Either of these two stories alone would have been enough for an interesting novel. It’s the way Cobley combines them that makes for such an interesting book. At the basic level, there are events that happened in the deep past—like, before the birth of this universe—or that happened millennia ago, when humanity was just struggling to master fire. Cobley reminds us that if we begin to engage with issues of interstellar space, we must necessarily confront issues of interstellar time. And so Seeds of Earth is similar to books like Alastair Reynolds’ Revelation Space series, in which our human (predominantly, at least, in this book) main characters take up banners in conflicts begun long before they were born.

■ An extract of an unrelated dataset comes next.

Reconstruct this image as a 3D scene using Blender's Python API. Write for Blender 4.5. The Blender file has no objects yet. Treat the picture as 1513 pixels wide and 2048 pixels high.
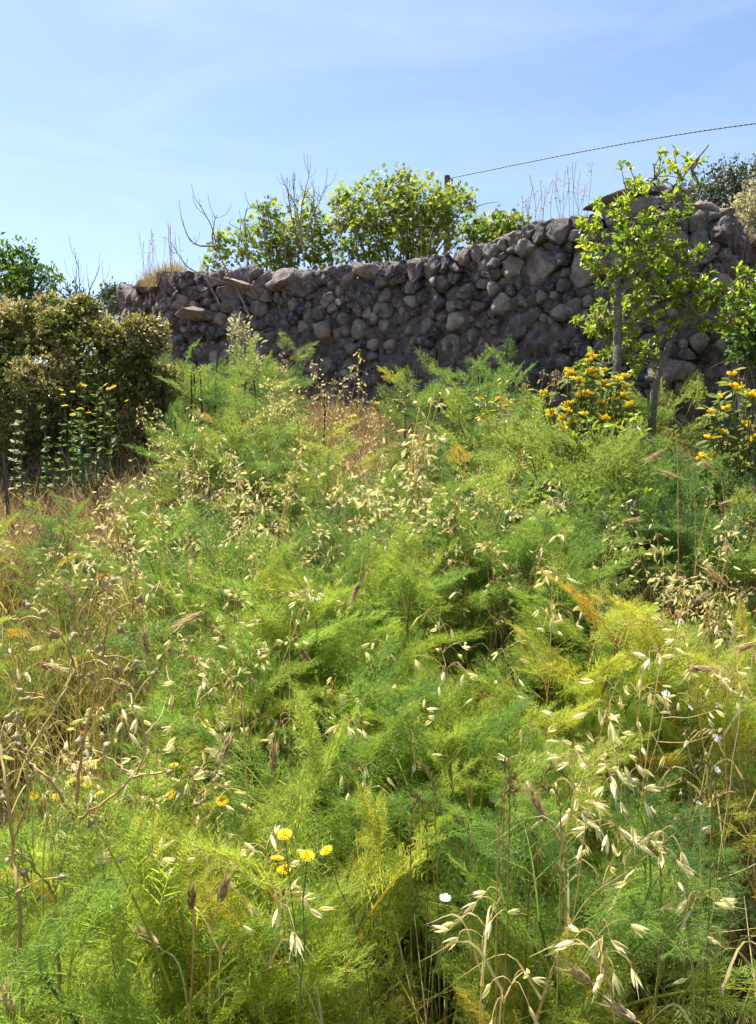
import bpy, bmesh, math, random
import numpy as np
from mathutils import Vector, Matrix

# ------------------------------------------------------------------ camera, sky, sun, exposure
S = bpy.context.scene
FPX, CX, CY = 1546.0, 756.5, 1024.0           # focal length and centre of the 1513 x 2048 photograph
EYE = np.array([0.0, 0.0, 1.6])
PITCH = math.atan(124.0 / FPX)                # looking slightly down
cam_data = bpy.data.cameras.new('camera')
cam = bpy.data.objects.new('camera', cam_data)
S.collection.objects.link(cam)
cam.location = EYE
cam.rotation_euler = (math.pi / 2 - PITCH, 0, 0)
cam_data.sensor_fit = 'VERTICAL'
cam_data.sensor_height = 24.0
cam_data.lens = 24.0 * FPX / 2048.0
cam_data.clip_start = 0.02
cam_data.clip_end = 3000
S.camera = cam

SUN_EL, SUN_AZ = math.radians(65), math.radians(-46)      # ahead of the camera, a little to the left
world = bpy.data.worlds.new('World'); S.world = world; world.use_nodes = True
wt = world.node_tree; wt.nodes.clear()
w_out = wt.nodes.new('ShaderNodeOutputWorld'); w_bg = wt.nodes.new('ShaderNodeBackground')
w_sky = wt.nodes.new('ShaderNodeTexSky'); w_sky.sky_type = 'NISHITA'; w_sky.sun_disc = False
w_sky.sun_elevation = SUN_EL; w_sky.sun_rotation = SUN_AZ
w_sky.air_density = 1.0; w_sky.dust_density = 1.0; w_sky.ozone_density = 2.0
w_bg.inputs['Strength'].default_value = 0.088
w_tc = wt.nodes.new('ShaderNodeTexCoord'); w_map = wt.nodes.new('ShaderNodeMapping')
w_map.inputs['Scale'].default_value = (1.2, 5.0, 7.0); w_map.inputs['Rotation'].default_value = (0.1, 0.35, 0.5)
w_n = wt.nodes.new('ShaderNodeTexNoise'); w_n.inputs['Scale'].default_value = 1.3
w_n.inputs['Detail'].default_value = 7; w_n.inputs['Roughness'].default_value = 0.55; w_n.inputs['Distortion'].default_value = 0.6
w_r = wt.nodes.new('ShaderNodeMapRange')
w_r.inputs[1].default_value = 0.42; w_r.inputs[2].default_value = 0.8; w_r.inputs[3].default_value = 0.0; w_r.inputs[4].default_value = 0.16
w_mix = wt.nodes.new('ShaderNodeMix'); w_mix.data_type = 'RGBA'
w_mix.inputs[7].default_value = (7.2, 8.0, 9.0, 1)        # thin high cloud
L_ = wt.links.new
L_(w_tc.outputs['Generated'], w_map.inputs['Vector']); L_(w_map.outputs['Vector'], w_n.inputs['Vector'])
L_(w_n.outputs[0], w_r.inputs[0]); L_(w_r.outputs[0], w_mix.inputs[0])
L_(w_sky.outputs[0], w_mix.inputs[6]); L_(w_mix.outputs[2], w_bg.inputs['Color']); L_(w_bg.outputs[0], w_out.inputs['Surface'])

sun_d = bpy.data.lights.new('sun', 'SUN'); sun_d.energy = 5.0; sun_d.angle = math.radians(0.53); sun_d.color = (1.0, 0.95, 0.86)
sun = bpy.data.objects.new('sun', sun_d); S.collection.objects.link(sun)
TO_SUN = Vector((math.sin(SUN_AZ) * math.cos(SUN_EL), math.cos(SUN_AZ) * math.cos(SUN_EL), math.sin(SUN_EL)))
sun.rotation_euler = TO_SUN.to_track_quat('Z', 'Y').to_euler(); sun.location = TO_SUN * 40
S.view_settings.view_transform = 'Standard'; S.view_settings.look = 'None'
S.view_settings.exposure = 1.27; S.view_settings.gamma = 1.0; S.view_settings.use_curve_mapping = False
S.render.engine = 'CYCLES'
S.cycles.max_bounces = 5; S.cycles.diffuse_bounces = 3; S.cycles.glossy_bounces = 1; S.cycles.transmission_bounces = 4
S.cycles.use_adaptive_sampling = True; S.cycles.adaptive_threshold = 0.06
S.cycles.use_denoising = True
S.cycles.sample_clamp_indirect = 6.0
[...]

That being said, while the tropes Cobley invokes are going to be familiar and comfortable to space opera fans, where Seeds of Earth falters is in attempting any sort of originality. The history, the nature of the conflicts, even the large-scale development of the present plot is not all that fresh. Substitute “Forerunners” for “Progenitors” or any other generic name for people who came before us and perhaps gave rise to us, and you’ve got the foundations of what Cobley is hinting at here. This is not revolutionary new space opera, just the same ol’, same ol’ competently executed.

Similarly, I can’t be as enthusiastic for the characterization as I am for the backdrop. Cobley uses a lot of different points of view, and that keeps the narrative interesting. But there is only one POV female character—the token woman scientist who is sensitive to the ecological needs of the alien flora and fauna—compared to swathes of men who gallivant across the galaxy, across Darien, or merely gallivant in general. Now, pretty much every other minor character who is a woman happens to be capable and admirable; I don’t think Cobley is being deliberately sexist so much as unthinking in how he has distributed his POVs.

Seeds of Earth is set roughly 250 years into the future, but Cobley doesn’t show us a very altered human society, either on Darien or within the Earthsphere. Even though our Earthsphere representative Robert Horst has an AI companion, he seems very human. So this book isn’t posthuman in the sense that it examines how humanity changes as comes to rely on AI. Instead, the AIs merely become the generic villains to the plot. And that’s a little disappointing.

On balance, I enjoyed Seeds of Earth. It’s an entertaining story. It isn’t particularly new or breathtakingly thoughtful in its use of science-fiction tropes. But if you are in a space opera mood; if you’re looking for an SF adventure that doesn’t require a lot of concentration or cultural adjustment, then this book will probably satisfy your craving. Cobley knows how to plot, knows how to pace, and even if he doesn’t always delve as deep as I’d like, he has a respect and love for the genre that enhances his setting and storytelling.